Though the episode ends with Lex getting his first look at a blurred, super-speed Clark, his main story this week involved the return of an old flame, Victoria Hardwick. She’s come to try and get him to defect from LexCorp to her father’s company; in turn, Lex convinces her they should take both companies for themselves. This is more set-up than anything else, so I’m sure they’ll be more to say down the road.

Chloe, meanwhile, got a surprisingly effective arc herself, temporarily losing her position as editor of the school paper to Lana. Again, the story here is played out, with Chloe being jealous of Clark’s admiration of Lana, but Allison Mack does some stellar, subtle work as Chloe.
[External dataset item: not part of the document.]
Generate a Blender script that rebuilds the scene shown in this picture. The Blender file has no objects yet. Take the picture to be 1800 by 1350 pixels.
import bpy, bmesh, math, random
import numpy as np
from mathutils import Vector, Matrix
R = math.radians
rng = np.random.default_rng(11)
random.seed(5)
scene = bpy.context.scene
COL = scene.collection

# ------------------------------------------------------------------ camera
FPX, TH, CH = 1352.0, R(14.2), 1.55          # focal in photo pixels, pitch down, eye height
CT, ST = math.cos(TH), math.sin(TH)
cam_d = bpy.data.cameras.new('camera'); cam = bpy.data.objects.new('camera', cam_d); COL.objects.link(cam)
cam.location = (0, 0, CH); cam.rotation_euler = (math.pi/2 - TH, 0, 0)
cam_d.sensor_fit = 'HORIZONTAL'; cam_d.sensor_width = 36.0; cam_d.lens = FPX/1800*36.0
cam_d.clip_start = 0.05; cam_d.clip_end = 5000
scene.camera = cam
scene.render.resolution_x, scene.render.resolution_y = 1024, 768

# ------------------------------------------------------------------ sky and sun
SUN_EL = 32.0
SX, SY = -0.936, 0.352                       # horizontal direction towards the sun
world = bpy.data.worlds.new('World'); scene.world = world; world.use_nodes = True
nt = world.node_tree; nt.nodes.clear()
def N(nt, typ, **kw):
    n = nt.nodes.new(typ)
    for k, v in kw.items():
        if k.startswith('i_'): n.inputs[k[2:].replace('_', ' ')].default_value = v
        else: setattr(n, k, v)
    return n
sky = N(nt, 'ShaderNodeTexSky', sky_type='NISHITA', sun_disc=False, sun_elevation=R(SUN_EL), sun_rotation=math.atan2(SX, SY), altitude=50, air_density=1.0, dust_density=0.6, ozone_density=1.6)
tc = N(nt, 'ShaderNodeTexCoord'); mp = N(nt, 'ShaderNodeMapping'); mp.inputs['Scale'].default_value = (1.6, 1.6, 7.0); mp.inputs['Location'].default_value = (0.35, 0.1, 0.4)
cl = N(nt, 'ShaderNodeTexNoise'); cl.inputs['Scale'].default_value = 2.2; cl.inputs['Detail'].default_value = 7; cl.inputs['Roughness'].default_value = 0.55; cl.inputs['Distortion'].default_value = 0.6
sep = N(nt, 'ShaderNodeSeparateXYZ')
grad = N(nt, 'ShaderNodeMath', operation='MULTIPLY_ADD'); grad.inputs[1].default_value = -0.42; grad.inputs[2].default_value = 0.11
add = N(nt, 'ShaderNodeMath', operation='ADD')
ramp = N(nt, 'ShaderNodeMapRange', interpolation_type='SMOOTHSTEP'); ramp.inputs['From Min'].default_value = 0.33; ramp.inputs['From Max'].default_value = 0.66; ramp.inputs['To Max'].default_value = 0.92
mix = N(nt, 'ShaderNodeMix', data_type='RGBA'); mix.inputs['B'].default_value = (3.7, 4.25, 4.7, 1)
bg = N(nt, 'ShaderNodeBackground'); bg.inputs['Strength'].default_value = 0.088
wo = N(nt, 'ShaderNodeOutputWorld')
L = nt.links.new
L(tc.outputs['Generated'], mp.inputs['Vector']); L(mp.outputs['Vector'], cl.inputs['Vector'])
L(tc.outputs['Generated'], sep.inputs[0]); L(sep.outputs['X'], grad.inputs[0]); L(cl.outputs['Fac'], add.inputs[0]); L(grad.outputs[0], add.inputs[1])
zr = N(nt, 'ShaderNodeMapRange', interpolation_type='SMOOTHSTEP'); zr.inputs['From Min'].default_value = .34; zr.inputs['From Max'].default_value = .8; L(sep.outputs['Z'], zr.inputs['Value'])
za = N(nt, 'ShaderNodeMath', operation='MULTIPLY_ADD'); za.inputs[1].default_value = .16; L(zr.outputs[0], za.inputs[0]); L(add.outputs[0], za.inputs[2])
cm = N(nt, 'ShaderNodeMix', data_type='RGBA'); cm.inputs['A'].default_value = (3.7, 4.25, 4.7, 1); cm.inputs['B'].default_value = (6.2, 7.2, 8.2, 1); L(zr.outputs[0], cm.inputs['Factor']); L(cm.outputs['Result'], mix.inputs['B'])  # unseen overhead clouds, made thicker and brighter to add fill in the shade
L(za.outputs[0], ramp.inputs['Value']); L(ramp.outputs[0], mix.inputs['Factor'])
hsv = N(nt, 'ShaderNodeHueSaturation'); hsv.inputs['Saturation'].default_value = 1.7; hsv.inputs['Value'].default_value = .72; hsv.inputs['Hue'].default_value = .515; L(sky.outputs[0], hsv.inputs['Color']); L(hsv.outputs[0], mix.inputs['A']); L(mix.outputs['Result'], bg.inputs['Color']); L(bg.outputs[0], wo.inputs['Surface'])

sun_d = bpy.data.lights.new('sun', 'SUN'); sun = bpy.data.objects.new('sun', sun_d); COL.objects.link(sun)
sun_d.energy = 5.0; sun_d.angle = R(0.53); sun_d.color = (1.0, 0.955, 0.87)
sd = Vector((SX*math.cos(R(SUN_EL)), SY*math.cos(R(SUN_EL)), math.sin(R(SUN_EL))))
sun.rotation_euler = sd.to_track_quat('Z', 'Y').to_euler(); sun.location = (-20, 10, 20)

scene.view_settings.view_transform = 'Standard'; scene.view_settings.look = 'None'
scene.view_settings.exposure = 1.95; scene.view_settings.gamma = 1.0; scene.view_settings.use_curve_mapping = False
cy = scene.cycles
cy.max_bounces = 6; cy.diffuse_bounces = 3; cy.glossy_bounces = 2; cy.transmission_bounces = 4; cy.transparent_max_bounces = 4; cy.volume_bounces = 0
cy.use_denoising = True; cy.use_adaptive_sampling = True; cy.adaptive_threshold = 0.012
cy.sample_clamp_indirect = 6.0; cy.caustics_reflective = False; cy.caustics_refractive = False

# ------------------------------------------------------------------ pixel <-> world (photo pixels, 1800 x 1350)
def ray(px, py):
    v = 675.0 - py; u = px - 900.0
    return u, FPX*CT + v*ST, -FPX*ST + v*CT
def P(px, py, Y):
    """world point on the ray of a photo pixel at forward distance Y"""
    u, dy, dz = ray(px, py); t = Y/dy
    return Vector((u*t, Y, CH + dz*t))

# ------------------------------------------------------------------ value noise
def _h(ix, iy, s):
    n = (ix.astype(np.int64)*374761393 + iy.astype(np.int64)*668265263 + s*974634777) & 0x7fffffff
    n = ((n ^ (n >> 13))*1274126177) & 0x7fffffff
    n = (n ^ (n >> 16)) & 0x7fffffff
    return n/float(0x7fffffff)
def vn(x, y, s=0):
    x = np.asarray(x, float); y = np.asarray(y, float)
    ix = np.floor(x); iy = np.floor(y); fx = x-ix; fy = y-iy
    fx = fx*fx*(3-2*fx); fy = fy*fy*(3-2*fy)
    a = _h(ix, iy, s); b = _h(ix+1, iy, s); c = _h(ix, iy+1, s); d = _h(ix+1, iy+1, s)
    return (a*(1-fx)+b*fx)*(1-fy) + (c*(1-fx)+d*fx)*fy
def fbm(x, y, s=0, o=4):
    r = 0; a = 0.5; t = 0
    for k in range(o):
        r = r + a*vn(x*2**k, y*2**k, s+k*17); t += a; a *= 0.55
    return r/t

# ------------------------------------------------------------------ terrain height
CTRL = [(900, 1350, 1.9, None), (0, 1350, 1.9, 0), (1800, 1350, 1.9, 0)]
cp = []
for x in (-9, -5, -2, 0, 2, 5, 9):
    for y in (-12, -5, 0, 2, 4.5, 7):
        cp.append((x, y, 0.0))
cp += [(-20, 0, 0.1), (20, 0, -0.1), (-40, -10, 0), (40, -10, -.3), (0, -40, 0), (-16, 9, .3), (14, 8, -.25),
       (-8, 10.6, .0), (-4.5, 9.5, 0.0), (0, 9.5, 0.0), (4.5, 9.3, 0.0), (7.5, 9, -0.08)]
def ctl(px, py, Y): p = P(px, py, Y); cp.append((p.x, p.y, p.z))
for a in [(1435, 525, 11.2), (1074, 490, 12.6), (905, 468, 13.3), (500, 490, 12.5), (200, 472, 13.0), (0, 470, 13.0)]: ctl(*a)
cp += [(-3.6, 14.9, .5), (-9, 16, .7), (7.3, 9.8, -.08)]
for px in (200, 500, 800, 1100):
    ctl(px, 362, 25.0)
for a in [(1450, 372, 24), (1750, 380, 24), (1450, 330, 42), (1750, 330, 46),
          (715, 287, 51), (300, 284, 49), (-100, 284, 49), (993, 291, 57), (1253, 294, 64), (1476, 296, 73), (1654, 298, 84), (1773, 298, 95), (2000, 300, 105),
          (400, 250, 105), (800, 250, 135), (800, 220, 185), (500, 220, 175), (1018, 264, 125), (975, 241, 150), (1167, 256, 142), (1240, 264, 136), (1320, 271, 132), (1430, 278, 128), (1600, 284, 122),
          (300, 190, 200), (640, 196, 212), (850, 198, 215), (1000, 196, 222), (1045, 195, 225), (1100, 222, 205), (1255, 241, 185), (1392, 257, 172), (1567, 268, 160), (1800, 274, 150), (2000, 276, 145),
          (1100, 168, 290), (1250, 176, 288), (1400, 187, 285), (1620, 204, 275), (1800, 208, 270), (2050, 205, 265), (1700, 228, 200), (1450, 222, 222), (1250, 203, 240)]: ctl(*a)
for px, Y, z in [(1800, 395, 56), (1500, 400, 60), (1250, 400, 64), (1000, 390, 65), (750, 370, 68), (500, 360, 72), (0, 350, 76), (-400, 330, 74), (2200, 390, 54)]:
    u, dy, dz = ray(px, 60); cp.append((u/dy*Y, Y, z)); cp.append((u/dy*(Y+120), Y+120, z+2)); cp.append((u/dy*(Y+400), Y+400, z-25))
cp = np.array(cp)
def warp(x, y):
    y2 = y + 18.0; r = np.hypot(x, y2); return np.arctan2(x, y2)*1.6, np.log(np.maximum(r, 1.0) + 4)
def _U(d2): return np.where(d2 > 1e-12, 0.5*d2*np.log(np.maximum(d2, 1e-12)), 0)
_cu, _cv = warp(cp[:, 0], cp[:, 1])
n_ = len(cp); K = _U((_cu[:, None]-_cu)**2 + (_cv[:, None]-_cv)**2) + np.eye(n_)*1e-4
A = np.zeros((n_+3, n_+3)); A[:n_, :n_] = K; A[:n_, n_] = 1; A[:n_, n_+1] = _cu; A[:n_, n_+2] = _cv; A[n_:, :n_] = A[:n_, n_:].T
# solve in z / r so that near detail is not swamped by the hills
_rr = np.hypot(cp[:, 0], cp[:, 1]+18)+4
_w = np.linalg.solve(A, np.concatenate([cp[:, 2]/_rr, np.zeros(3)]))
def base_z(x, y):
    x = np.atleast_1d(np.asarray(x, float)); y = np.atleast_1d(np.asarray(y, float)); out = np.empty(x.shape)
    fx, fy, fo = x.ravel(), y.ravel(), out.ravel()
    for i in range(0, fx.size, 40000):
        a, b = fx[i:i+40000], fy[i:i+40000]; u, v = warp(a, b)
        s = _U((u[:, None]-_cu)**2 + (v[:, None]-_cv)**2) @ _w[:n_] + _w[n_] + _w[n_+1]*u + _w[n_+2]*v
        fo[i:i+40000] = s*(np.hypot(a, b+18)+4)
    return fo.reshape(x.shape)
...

From the look she gives Clark early on to the way her eyes slightly well as she talks about their being nothing between them, it’s quickly becoming clear that Mack may just be the show’s secret weapon. Just another way this episode succeeded in providing a much better hour of television than initially suspected.

Random Asides

– Low-Stakes Lex strikes again, inviting both Clark and Lana to the museum reception in order to try to get the two together.

– Seriously, what was Phelan’s plan if dropping that engine on Clark didn’t work? Just accept the murder of a teenage boy on a hunch?

– Overall, the performances were strong this week, but Phelan and Clark were hamming it up big time in their confrontation in the kitchen. Fortunately, Clark had already punched out a pillar, getting the scenery into nice, chewable chunks.

Pete Watch: I think Jonathan mentioned his dad was a lawyer?